Bits and Pieces
My secret knitting of a while back was this sweater for (as she turned out to be) Frances Campbell, Lorna's baby. I finally got it into the post yesterday. (In our early years in Drummond Place we had a post office around the corner, and I was in there at least twice a week. It’s gone; I miss it sorely.) If I’d known back then that she was going to turn out to be a girl, I’d have held out for the Tulip Jacket. Anybody else want to have a baby? Don’t answer that.
This one was knit in an Opal self-patterning yarn.
Jean, my assumption that some people had stashes during the war was based on no evidence except the invariancy of human nature. I think there must have been some prosperous knitters of middle age and more in 1939, who had stashes. Your grandmother’s generation rather than your mother’s. Of course there wasn’t much prosperity around, in the 1930’s. But I wonder.

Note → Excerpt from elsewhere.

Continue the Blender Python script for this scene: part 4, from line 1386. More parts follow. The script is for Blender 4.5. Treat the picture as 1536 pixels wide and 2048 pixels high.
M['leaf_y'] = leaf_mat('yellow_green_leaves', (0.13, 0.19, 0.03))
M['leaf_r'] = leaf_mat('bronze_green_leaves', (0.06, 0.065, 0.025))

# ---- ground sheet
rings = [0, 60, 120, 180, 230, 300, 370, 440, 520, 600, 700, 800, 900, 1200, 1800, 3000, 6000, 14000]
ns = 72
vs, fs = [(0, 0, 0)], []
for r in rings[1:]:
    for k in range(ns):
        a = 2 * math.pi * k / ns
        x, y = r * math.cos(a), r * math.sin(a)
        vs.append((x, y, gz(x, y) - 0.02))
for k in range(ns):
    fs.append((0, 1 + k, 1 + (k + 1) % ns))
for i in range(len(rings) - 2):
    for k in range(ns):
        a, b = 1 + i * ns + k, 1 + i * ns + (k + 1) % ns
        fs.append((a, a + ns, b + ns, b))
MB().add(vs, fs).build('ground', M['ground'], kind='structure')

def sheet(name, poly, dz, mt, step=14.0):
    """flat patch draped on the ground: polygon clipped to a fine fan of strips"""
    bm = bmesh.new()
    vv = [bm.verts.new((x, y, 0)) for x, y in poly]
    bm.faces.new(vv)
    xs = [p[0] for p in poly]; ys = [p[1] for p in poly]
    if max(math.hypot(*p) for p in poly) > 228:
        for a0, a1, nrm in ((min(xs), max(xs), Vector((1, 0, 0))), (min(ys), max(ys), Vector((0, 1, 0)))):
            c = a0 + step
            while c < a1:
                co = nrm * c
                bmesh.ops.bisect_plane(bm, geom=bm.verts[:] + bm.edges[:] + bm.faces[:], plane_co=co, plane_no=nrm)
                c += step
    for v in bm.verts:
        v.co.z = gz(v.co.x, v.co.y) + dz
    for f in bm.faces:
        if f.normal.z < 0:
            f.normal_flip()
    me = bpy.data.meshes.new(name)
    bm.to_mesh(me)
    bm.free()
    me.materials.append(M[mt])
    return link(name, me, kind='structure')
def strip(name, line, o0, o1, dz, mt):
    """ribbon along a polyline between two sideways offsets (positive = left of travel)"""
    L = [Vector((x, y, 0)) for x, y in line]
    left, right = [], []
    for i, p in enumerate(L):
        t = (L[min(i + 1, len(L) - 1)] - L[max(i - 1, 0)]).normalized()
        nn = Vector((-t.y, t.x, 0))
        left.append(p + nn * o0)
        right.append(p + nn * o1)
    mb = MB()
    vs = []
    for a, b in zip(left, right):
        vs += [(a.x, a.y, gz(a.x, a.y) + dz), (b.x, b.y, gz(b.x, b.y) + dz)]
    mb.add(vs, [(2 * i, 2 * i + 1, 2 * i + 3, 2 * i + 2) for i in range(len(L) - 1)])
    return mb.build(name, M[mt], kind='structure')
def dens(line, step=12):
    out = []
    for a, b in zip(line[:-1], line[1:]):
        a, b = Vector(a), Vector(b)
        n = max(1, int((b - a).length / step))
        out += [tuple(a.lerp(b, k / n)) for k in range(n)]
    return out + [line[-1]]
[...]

When my stash first began to form, when I was in my late 30’s I guess, I thought it was a vice unique to me. It was only the internet that taught me otherwise.
Thanks for all the WWII memories and links. Even in the US, people painted their legs brown and added fake stocking seams, Knititch. At the beginning of the war, stockings were silk. That source was removed utterly – what silk there was, was needed for parachutes. Nylon got invented or at any rate, developed, as the war progressed – I think I remember the newspaper account of the brave man who first jumped out of an airplane with nothing but nylon to ease his descent. After the war, that’s what stockings were made of. In between, pretty well zilch.
Grannypurple, I’ll look for that book “Mass Observation”. It sounds just what I need.
Thinking more yesterday about VKB No. 19, it occurred to me that there are no men in it. In the 30’s and in the late 40’s and 50’s, there was usually a man’s pattern or two in every issue. And they appeared not infrequently in the drawings (1930’s) and photographs of the actual designs – slightly out-of-focus, perhaps, gazing with admiration at the model in her knitted whatever-it-was.
Not so in 1941. No men. I flipped through the recent Anniversay Issue of Vogue International – there aren’t many men there, either: none in Vogue’s actual fashion photographs, one or two in the ads. But that’s because they’ve gone out of fashion, like cigarettes.